Twins held to three hits, lose 3-2 to Guardians in extra innings
Published in Baseball
CLEVELAND – The Twins packed up and headed to the airport in a hurry on Thursday. They didn’t need to watch the Guardians celebrate something that is rapidly slipping away from the Twins: A playoff berth.
Andrés Giménez lined a Caleb Thielbar fastball into right field for a single, scoring courtesy runner José Ramírez from second base, and the Guardians formed a giant, jubilant scrum in Progressive Field’s infield, hugging each other after their 3-2 10-inning victory clinched a spot in the postseason for the sixth time in nine years.
The Twins, meanwhile, fell into a tie with the idle Tigers for the final American League wild-card berth with nine games remaining, though the Twins do own the tiebreaker via their 7-6 record against Detroit this season. The loss also officially made the Twins the former AL Central champs, their hopes of back-to-back titles now mathematically impossible.
“It can be hard. It can be excruciating at times,” Twins manager Rocco Baldelli said after the Twins’ 11th loss in their last 16 games. “You could make a pretty reasonable statement that we were in a spot to win all four games here. You want that. We’ve got four chances to win games, and we walk out with one. That’s not going to be satisfying, there’s no way around that.”
Especially the way this one played out: The Twins took an early 2-0 lead on Manuel Margot’s fifth-inning double — but didn’t get another hit in the final 5⅔ innings against the Guardians’ bullpen, a unit that Baldelli called “the best bullpen in the history of baseball, by a lot of measures.”

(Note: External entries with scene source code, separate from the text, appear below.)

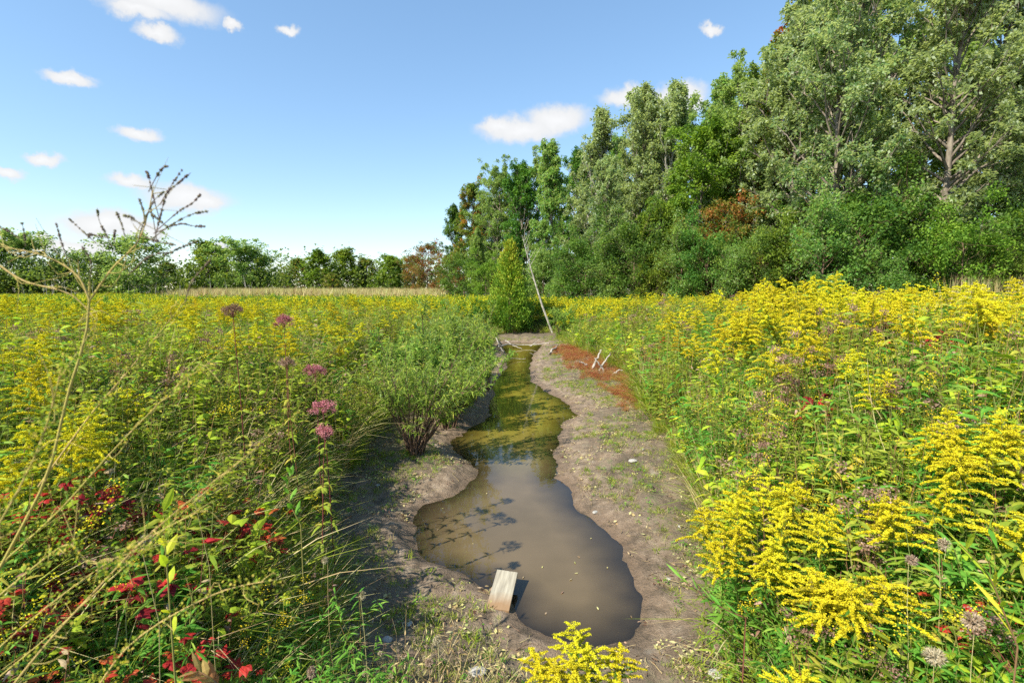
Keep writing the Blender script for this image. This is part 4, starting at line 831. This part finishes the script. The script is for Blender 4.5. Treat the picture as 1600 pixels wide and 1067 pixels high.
# right foreground willow shoot, broad pale leaves left
def shoot(name, pts, Y, L, W, n_, matn, lab, stemm='stem', dirs=None, seed=1):
    P_ = densify(px_path(pts, Y), 14); z = gz(P_[0][0], P_[0][1]); b = np.array([P_[0][0], P_[0][1], z]); full = np.concatenate([[b], P_])-b
    S = Geo(); tube(S, full, np.linspace(.004,.0015,15), 5, tint=.6); r_ = np.random.default_rng(seed); t_ = np.linspace(.05,1,n_); q = np.stack([np.interp(t_, np.linspace(0,1,14), (P_-b)[:,k]) for k in range(3)], -1)
    ax = nrm(P_[-1]-P_[0]); sd = nrm(np.cross(ax, [0,0,1.])); D = ax*.8+sd*np.where(np.arange(n_) % 2, 1, -1)[:,None]*.7+r_.normal(0,.2,(n_,3))+[0,0,.35]
    F = Geo(); leaves(F, q, D, L*r_.uniform(.75,1.15,n_), W, tint=r_.uniform(.3,.9,n_), droop=.15, seg=2, r=r_)
    e = empty(name, b); tag(e, lab, 'plant'); link('stem', to_mesh('stem', S, [stemm], True), e); link('foliage', to_mesh('foliage', F, [matn]), e)
shoot('willow_shoot', [(1165,965),(1130,950),(1100,930),(1066,905)], 2.5, .11, .018, 16, 'lush', 'willow shoot with long green leaves reaching over the dark bank at lower right', 'redstem')
shoot('milkweed', [(270,1010),(262,900),(258,850),(255,800)], 1.9, .10, .034, 9, 'lime', 'leafy shoot with broad pale green leaves in the lower left weeds', seed=4)
shoot('milkweed', [(470,820),(455,790),(450,760),(455,740)], 3.1, .11, .034, 9, 'lush', 'leafy green shoot with broad leaves at the left bank edge', seed=5)
shoot('dogbane', [(1590,1010),(1570,960),(1545,900),(1500,850)], 2.0, .16, .022, 12, 'lime', 'yellowing long-leaved shoot near the lower right corner', 'redstem', seed=6)
shoot('leafy_seedling', [(345,1075),(330,1060),(310,1048)], 1.5, .08, .025, 9, 'rust', 'orange-leaved seedling at the bottom edge left of centre', 'redstem', seed=7)

# dry seed heads, thistle fluffs, teasels
def seedhead(u, v, Y, s, lab, long=1.0, matn='fluff', name='dry_seed_head'):
    q = at(u, v, Y); z = gz(q[0], Y); r_ = np.random.default_rng(int(u)); h = q[2]-z; b = np.array([q[0]+.03, Y, z]); e = empty(name, b)
    tag(e, lab, 'seed head', 'dry seed heads'); S = Geo(); tube(S, curve((0,0,0), nrm(q-b), np.linalg.norm(q-b), 5, (0,0,0), .012, r_), [.0022,.002,.0018,.0016,.0014], 4, tint=.4); H_ = Geo()
    k = 160; a = nrm(r_.normal(0,1,(k,3))); leaves(H_, q-b+a*[s*.45,s*.45,s*.45*long], a, s*.5, s*.14, droop=0, r=r_); specks(H_, q-b+a*r_.uniform(.3,1.2,(k,1))*[s*.6,s*.6,s*.6*long], s*.3, r=r_)
    link('stem', to_mesh('stem', S, ['straw'], True), e); link('flower_head', to_mesh('flower_head', H_, [matn]), e)
for a_ in [(508,875,2.9,.024,'dry tan seed head on a long bare stalk over the lower left bank',1.2),(567,930,2.6,.020,'upright oval brown seed head at the lower left bank edge',1.9),(487,1050,2.0,.024,'round cream seed head at the bottom edge left of the pool',1.5),
           (682,1000,2.2,.022,'yellow-tan seed head above another one, below the pale board',1.1),(671,1035,2.1,.022,'lower yellow-tan seed head below the pale board',1.1),(228,845,1.7,.028,'fuzzy tan seed head in the lower left weeds',1.0),
           (313,778,2.2,.020,'pale tan tuft among the left bank weeds',1.4),(1475,850,2.5,.035,'wispy white-brown seed fluff in the right foreground weeds',1.2),(1425,875,2.5,.035,'wispy pale fluff left of the larger fluff in the right foreground',.8),
           (1520,970,2.1,.05,'large ragged pale fluff near the lower right corner',.8),(1460,1025,2.0,.05,'ragged pale fluff at the bottom right edge',.7),(1120,1010,2.9,.02,'small pale fluff on the dark lower right bank',1.0)]: seedhead(*a_[:5], long=a_[5])
# dry little umbels by the near shore
Sm = Geo(); Hm = Geo(); r_ = np.random.default_rng(5)
for i in range(7):
    d = nrm(np.array([r_.normal(0,.35), r_.normal(0,.35), 1])); P_ = curve((0,0,0), d, r_.uniform(.25,.45), 5, (0,0,0), .03, r_); tube(Sm, P_, [.002,.0017,.0014,.001,.0008], 3, tint=r_.random()); leaves(Sm, P_[1:4], r_.normal(0,1,(3,3)), .05, .01, r=r_)
    if i % 2: specks(Hm, P_[-1]+r_.normal(0,.007,(50,3)), .007, r=r_)
sm_ = to_mesh('stem', Sm, ['straw']); hm_ = to_mesh('flower_head', Hm, ['fluff'])
for i, (u, v) in enumerate([(770,1010),(720,1000),(660,1030),(740,1040),(790,1035),(640,1060),(700,1060),(610,1075),(820,1050),(580,1075),(760,975),(1080,1075),(680,1040),(630,1020),(725,1050),(600,1040),(770,1050),(850,1065),(665,990),(700,965)]):
    q = at(u, v, z=.45); z = gz(q[0], q[1]); e = empty('dry_weed', (q[0], q[1], z), i*1.3); s = .8+.4*random.random(); e.scale = (s,s,s); link('stem', sm_, e); link('flower_head', hm_, e)
    tag(e, 'straggly dry weed with tiny white tufts on the near shore below the board', 'weed', 'dry weeds on the near shore')

# lush rosettes at the bottom left of the pool
for i, (u, v, Y, lab) in enumerate([(545,1000,2.4,'leafy green plant with narrow leaves at the bottom, left of the dry weeds'),(620,1010,2.3,'narrow-leaved green plant beside the dry weeds at the bottom'),(590,1050,2.1,'lush green plant at the bottom edge below the dark bank'),(500,985,2.5,'bushy green plant at the foot of the left weeds'),(560,905,3.0,'small green tuft on the dark left bank'),(625,1045,2.15,'low bright green plant right at the bottom edge near the dry weeds'),(525,1035,2.2,'green bushy plant below the dark left bank, left of the oval seed head'),(475,1010,2.4,'green plant among small yellow flower clusters at lower left'),(575,975,2.6,'bright green sprouting plant under the upright oval seed head')]):
    q = at(u, v, Y); z = gz(q[0], Y); H = max(.15, q[2]-z); S, F = leafy(400+i, H, 110, .075, .011, 4, 2, .55); e = empty('leafy_plant', (q[0], Y, z)); tag(e, lab, 'plant', 'leafy plants by the near shore'); link('stem', to_mesh('stem', S, ['stem'], True), e); link('foliage', to_mesh('foliage', F, ['lush']), e)

# ------------------------------------------------------------------ board, stones, branches
def stonemesh(seed, c):
    import bmesh
    bm = bmesh.new(); bmesh.ops.create_icosphere(bm, subdivisions=3, radius=1); r_ = random.Random(seed); ax = [Vector((r_.gauss(0,1),r_.gauss(0,1),r_.gauss(0,1))).normalized() for _ in range(9)]; of = [r_.uniform(.6,.95) for _ in ax]
    for v in bm.verts:
        for a, o_ in zip(ax, of):
            d = v.co.dot(a)
            if d > o_: v.co -= a*(d-o_)*.85
        v.co.z *= .5
    me = bpy.data.meshes.new('stone'); bm.to_mesh(me); bm.free(); me.materials.append(c)
    for p_ in me.polygons: p_.use_smooth = True
    return me
stm = barkmat('pale_stone', (.28,.265,.24), (.46,.44,.41), 6)
st_ = [stonemesh(i, stm) for i in range(3)]
for i, (u, v, w, lab) in enumerate([(989,722,.075,'largest white stone on the right mud flat'),(930,800,.045,'small round white stone at the right waterline'),(1118,1054,.06,'grey-white oval stone on the dark lower right bank'),(746,1052,.07,'rough pale grey stone at the bottom edge below the board'),
        (1005,703,.03,'tiny pale stone just above the largest white one'),(590,760,.035,'small white stone on the left bank beyond the dark soil'),(905,705,.02,'tiny pebble beside the narrow of the right waterline'),(1062,822,.03,'pale pebble on the right flat below the weeds'),
        (606,1000,.05,'whitish stone among the dry weeds at bottom left of the pool'),(945,690,.022,'pebble in the middle of the right mud flat'),(640,975,.035,'small pale stone on the near left shore'),(1045,905,.03,'pebble at the edge of the shade on the lower right bank')]):
    q = at(u, v, z=.15); 
    for _ in range(4): q = at(u, v, z=gz(q[0], q[1]))
    o = link('stone', st_[i % 3]); o.location = (q[0], q[1], gz(q[0], q[1])+w*.12); o.scale = (w, w*.8, w*.75); o.rotation_euler = (0,0,i*1.1); tag(o, lab, 'stone', 'stones on the banks')
# board: a worn pale plank end lying on the shore with its tip over the water
bm_, t = mat('weathered_board'); n = t.nodes.new; l = t.links.new; out = n('ShaderNodeOutputMaterial'); p = n('ShaderNodeBsdfPrincipled'); l(p.outputs[0], out.inputs[0]); geo = n('ShaderNodeTexCoord')
mp = n('ShaderNodeMapping'); mp.inputs['Scale'].default_value = (30,3,10); l(geo.outputs['Object'], mp.inputs[0]); z1 = n('ShaderNodeTexNoise'); z1.inputs['Scale'].default_value = 1.5; z1.inputs['Detail'].default_value = 6; l(mp.outputs[0], z1.inputs[0])
rp = ramp(t, [(.3,(.24,.21,.16)),(.55,(.36,.325,.25)),(.75,(.46,.42,.33))]); l(z1.outputs[0], rp.inputs[0]); z2 = n('ShaderNodeTexNoise'); z2.inputs['Scale'].default_value = 9; l(geo.outputs['Object'], z2.inputs[0])
sx_ = n('ShaderNodeSeparateXYZ'); l(geo.outputs['Object'], sx_.inputs[0]); ad_ = n('ShaderNodeMath'); ad_.operation = 'MULTIPLY_ADD'; l(z2.outputs[0], ad_.inputs[0]); ad_.inputs[1].default_value = -.12; l(sx_.outputs[1], ad_.inputs[2])
c = mixc(mrg(ad_.outputs[0], -.10, -.24, 0, .9), rp.outputs[0], (.26,.15,.07)); l(c, p.inputs['Base Color']); p.inputs['Roughness'].default_value = .8
bp = n('ShaderNodeBump'); bp.inputs['Strength'].default_value = .4; bp.inputs['Distance'].default_value = .005; l(z1.outputs[0], bp.inputs['Height']); l(bp.outputs[0], p.inputs['Normal'])
import bmesh
bm = bmesh.new(); bmesh.ops.create_cube(bm, size=1)
A = at(790,900,z=.06); Bp = at(784,945,z=.10); 
for v in bm.verts: v.co.x *= .205; v.co.y *= .5; v.co.z *= .04
bmesh.ops.subdivide_edges(bm, edges=bm.edges[:], cuts=4, use_grid_fill=True)
for v in bm.verts: v.co += Vector((random.gauss(0,.0012), random.gauss(0,.0012), random.gauss(0,.0008)))
bmesh.ops.bevel(bm, geom=[e_ for e_ in bm.edges if e_.calc_face_angle(0) > 1], offset=.003, segments=1)
me = bpy.data.meshes.new('board'); bm.to_mesh(me); bm.free(); me.materials.append(bm_)
o = link('board', me); q = at(787,924,z=.09); o.location = (q[0]-.01, q[1]+.02, .085); o.rotation_euler = (R(9), R(4), R(-9)); tag(o, 'worn pale board lying half in the water at the near end of the pool', 'board')

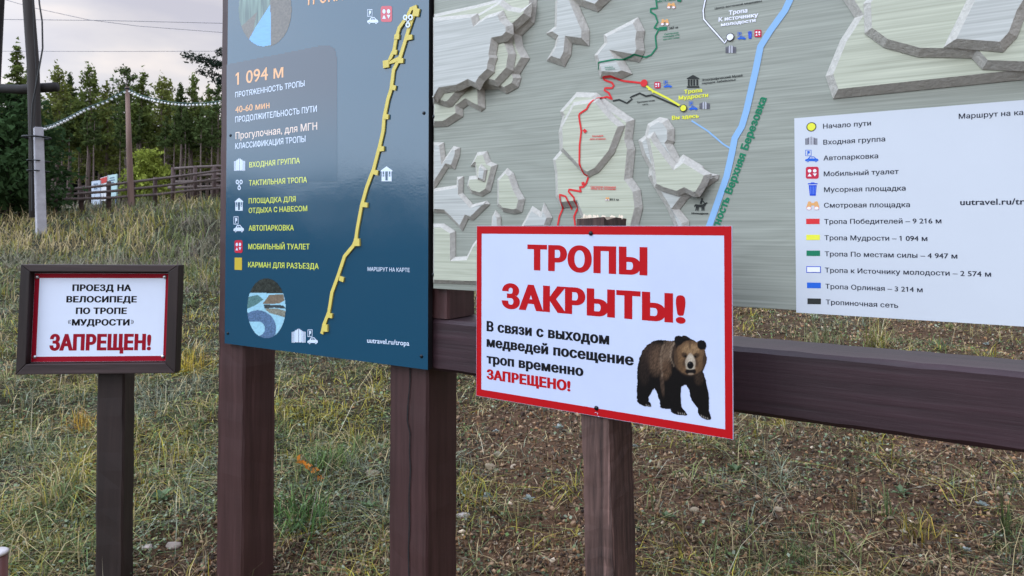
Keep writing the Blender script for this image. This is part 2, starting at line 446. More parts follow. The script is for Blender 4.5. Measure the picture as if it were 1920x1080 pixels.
# ------------------------------------------------------------------ where the boards stand
def yawed(px, py, Y, yaw):
    return Board(at(px, py, Y), (math.cos(R(yaw)), -math.sin(R(yaw)), 0), (0, 0, 1))
def from_corners(c, H):
    d = [np.array(ray(*p)) for p in c]
    k = np.linalg.svd(np.stack([d[0], -d[1], d[2], -d[3]], 1))[2][3]
    P = [Vector(d[i] * k[i] / k[0]) for i in range(4)]
    s = H / (P[3] - P[0]).length
    P = [p * s + Vector((0, 0, EYE)) for p in P]
    return Board(P[3], P[2] - P[3], P[0] - P[3]), (P[1] - P[0]).length
BP = yawed(803, HORIZON, 1.963, 32.5)            # front plane of the timber frame; origin at eye height on the post's corner
BB = yawed(803, HORIZON, 1.925, 30.6)            # face of the blue panel, origin at its right edge
BC, WC = from_corners([(888, 423.6), (1363, 423.6), (1374.7, 824.4), (893, 742)], 0.40)
BL, WL = from_corners([(63.5, 512.3), (318.3, 512.9), (314.6, 676.9), (57.9, 679)], 0.30)
BM = Board(BP.O + BP.N * 0.018, BP.U, BP.V)      # face of the relief map board

# ------------------------------------------------------------------ ground
def ground_h(x, y):
    """height of the hillside, metres above the foot of the photographer"""
    x, y = np.asarray(x, float), np.asarray(y, float)
    base = -1.50 + 0.110 * np.minimum(y, 17) + 0.018 * np.clip(y - 17, 0, 150)
    base = base + 0.055 * np.clip(x + 12, 0, 6.5) * sm(y, 9, 15)
    base = base + (fbm(x, y, 0.8, 3) - 0.5) * 0.16 * sm(y, 2.2, 4) + (fbm(x, y, 4.0, 5) - 0.5) * 0.07
    bank = sm(y, 1.5, 2.3)
    return EYE + base * bank + (-1.5 + (fbm(x, y, 3.0, 8) - 0.5) * 0.03) * (1 - bank)
def gh(x, y): return float(ground_h(x, y))
def soil_mask(x, y):
    """1 on bare gravelly soil, 0 under grass"""
    right = sm(x / np.maximum(y, 0.5), -0.22, 0.10) * (1 - sm(y, 5.0, 9.0))
    patch = sm(fbm(x, y, 1.1, 21), 0.42, 0.62)
    bank = np.exp(-(((x + 0.98) / 0.42) ** 2 + ((y - 2.45) / 0.28) ** 2)) * 1.3
    return np.clip(right * (0.66 + 0.40 * patch) + 0.30 * patch * (1 - sm(y, 4, 7)) + bank, 0, 1)
n = 340
g = np.linspace(-1, 1, n)
gx = np.sinh(g * 8.2) / np.sinh(8.2) * 700
gy = 3.4 + np.sinh(g * 8.0) / np.sinh(8.0) * 700
X, Y = np.meshgrid(gx, gy)
Z = ground_h(X, Y)
I = np.arange(n * n).reshape(n, n)
Q = np.stack([I[:-1, :-1], I[:-1, 1:], I[1:, 1:], I[1:, :-1]], -1).reshape(-1, 4)
sx, sy = X.ravel(), Y.ravel()
sk = soil_mask(sx, sy)[:, None]
pt = fbm(sx, sy, 2.4, 31)[:, None]
soil = np.array(lin(84, 62, 46)) * (0.65 + 0.7 * pt)
dark = np.exp(-(((sx + 0.98) / 0.45) ** 2 + ((sy - 2.45) / 0.3) ** 2))[:, None]
soil = soil * (1 - 0.5 * dark)
turf = np.array(lin(46, 44, 31)) * (0.55 + 0.9 * pt)
CG = soil * sk + turf * (1 - sk)
M_ground = mat('hillside soil', (0.1, 0.09, 0.07), 0.95, 0.55, 38, attr=True, bump=0.9, spec=0.15, bscale=70)
go = mesh_np('ground', np.stack([X, Y, Z], -1).reshape(-1, 3), Q, CG, M_ground, smooth=True)
tag(go, kind='structure')

# ------------------------------------------------------------------ timber frame of the big boards
def foot(b, u, h): 
    p = b.O + b.U * u + b.N * h; return gh(p.x, p.y) - 0.15 - b.O.z
fr = empty('board_stand', BP.M, label='brown stained timber post and beam frame that carries the blue panel and the relief map', cat='sign frame')
def upright(name, x0, x1, z0, z1, y0, y1, mat_, parent, seed=0, jit=0.0015, crack=None):
    """a squared post: many rings, slightly uneven arrises"""
    rnd = random.Random(seed); mb = MB(); k = max(6, int((y1 - y0) / 0.06)); vs, fs = [], []
    b = 0.006
    for i in range(k + 1):
        y = y0 + (y1 - y0) * i / k
        ring = [(x0 + b, z1), (x0, z1 - b), (x0, z0 + b), (x0 + b, z0), (x1 - b, z0), (x1, z0 + b), (x1, z1 - b), (x1 - b, z1)]
        for q, (x, z) in enumerate(ring): vs.append((x + rnd.uniform(-jit, jit), y, z + rnd.uniform(-jit, jit)))
    for i in range(k):
        for q in range(8): fs.append((i * 8 + q, i * 8 + (q + 1) % 8, (i + 1) * 8 + (q + 1) % 8, (i + 1) * 8 + q))
    fs.append(tuple(range(8))[::-1]); fs.append(tuple(range(k * 8, k * 8 + 8)))
    mb.add(vs, fs)
    return mb.build(name, mat_, parent)
rel = lambda b: BP.M.inverted() @ b.M
TOP = 1.12
# the post behind the left edge of the blue panel, set parallel to it
u_l = BB.uv(407, 800, -0.022)[0]
p1 = upright('post', u_l, u_l + 0.137, -0.022 - 0.135, -0.022, foot(BB, u_l, -0.1), TOP, M_frame, fr, 1)
p1.matrix_local = rel(BB)
u_a = BP.uv(729, 800)[0]
p2 = upright('post', u_a, -0.001, -0.14, 0.0, foot(BP, -0.07, -0.07), TOP, M_frame, fr, 2)
# the long drying crack down the front of that post
cr_px = [(770, 690), (770, 715), (766, 760), (765, 790), (770, 812), (769, 850), (771, 880), (768, 930), (769, 980), (767, 1030), (768, 1090)]
mb = MB()
pts = [BP.uv(*p) for p in cr_px]
for i in range(len(pts) - 1):
    for k in range(4):
        a, b = Vector(pts[i]), Vector(pts[i + 1]); p, q = a.lerp(b, k / 4), a.lerp(b, (k + 1) / 4)
        w0, w1 = 0.0016 + 0.0012 * random.random(), 0.0016 + 0.0012 * random.random()
        mb.add([(p.x - w0, p.y, 0.0032), (p.x + w0, p.y, 0.0032), (q.x + w1, q.y, 0.0032), (q.x - w1, q.y, 0.0032)], [(0, 1, 2, 3)])
mb.build('crack', mat('black gap in timber', (0.006, 0.004, 0.004), 0.9), p2)
yb0, yb1 = BP.uv(1377, 774)[1], BP.uv(1372, 649)[1]
mb = MB()
L0, L1 = 0.003, 2.25
vs, fs = [], []; k = 60; b = 0.009; rnd = random.Random(4)
for i in range(k + 1):
    x = L0 + (L1 - L0) * i / k
    for (y, z) in [(yb0, -b), (yb0 + b, 0), (yb1 - b, 0), (yb1, -b), (yb1, -0.15), (yb0, -0.15)]:
        vs.append((x, y + rnd.uniform(-.001, .001), z + 0.004 + rnd.uniform(-.0006, .0006)))
for i in range(k):
    for q in range(6): fs.append((i * 6 + q, i * 6 + (q + 1) % 6, (i + 1) * 6 + (q + 1) % 6, (i + 1) * 6 + q))
fs.append(tuple(range(6))[::-1]); fs.append(tuple(range(k * 6, k * 6 + 6)))
mb.add(vs, fs).build('beam', M_beam, fr)
upright('post', 0.003, BP.uv(840, 570)[0], -0.13, -0.002, yb1 + 0.003, TOP, M_frame, fr, 5)
pr = upright('post', L1, L1 + 0.14, -0.14, 0.0, foot(BP, L1, -0.07), TOP, M_frame, fr, 6)
upright('post', L1 - 0.09, L1 - 0.002, -0.13, -0.002, yb1 + 0.003, TOP, M_frame, fr, 7)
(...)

That bullpen gave up just nine hits and four runs in 19⅓ combined innings in the series. The Twins scored precisely as many runs, 13, as the Guardians did in the four-game series, but it sure didn’t feel like it, did it?
That’s been the story of the entire season between these teams: Cleveland dominated the season series, 10-3, even though 12 of those games were decided by three runs or fewer.
“They showed why they’re the better team, why they’ve been better this year,” said catcher Ryan Jeffers. “They’re able to finish those games out, the games we haven’t been able to, from both sides. Not just the pitching side, but from adding the extra run when they needed it.”
The Twins still had plenty of opportunities in this series, and even in the finale, though they collected only three hits. Margot’s fifth-inning line drive to left-center brought home Kyle Farmer, who had doubled, and when center fielder Lane Thomas briefly allowed the ball to get away from him, Willi Castro, who had walked, scored from first base.
But that was it for offense by the Twins, who scored only 38 runs, or 2.9 per game, against Cleveland this year.
Even in the 10th, an inning in which they started with a free runner on second base and loaded the bases with a hit batter and a walk, the Twins couldn’t come up with a hit from their most feared hitters, Carlos Correa and Byron Buxton.
“We have Carlos and Buck coming to the plate. It’s a great opportunity to win the game. I want to be in that spot,” Baldelli said. “What else do we want in the 10th inning than to have those guys at the plate with the bases loaded? … When we have those opportunities, we have to come though.”
Correa, though, popped up next to the Twins’ bullpen for the second out, and Buxton ended the inning with a soft fly ball to right.
The Guardians, meanwhile, put runners on base in each of the first eight innings, including three consecutive softly hit singles against left-handed reliever Cole Irvin in the sixth inning. Those hits loaded the bases, and shortstop Brayan Rocchio lifted a medium-depth fly ball to drive home the tying run.
Simeon Woods Richardson contributed a relatively effective start, despite allowing baserunners in each of the five innings he pitched in. He walked only one batter and struck out six, his highest total in a month.
But Kyle Manzardo belted a changeup into the right-field seats in the first inning, then whistled a double into right field in the third, the two hardest-hit balls Woods Richardson gave up.
So when the Guardians’ designated hitter came to the plate again with a runner on base and two outs in the fifth, Rocco Baldelli took no chances, removing Woods Richardson despite the Twins’ 2-1 lead at the time. It was Woods Richardson’s 17th no-decision start of the season, more than any other starter in the majors.
Despite the painful series, Baldelli said he still believes the Twins have big things to achieve this year.
“We’re still sitting here in a spot where we have an opportunity to go to the playoffs and win. It doesn’t feel like that when you lose three out of four, when you’re not playing your best,” the manager said. “We have great players. We just have to go out there and keep playing hard. … I believe in our guys.”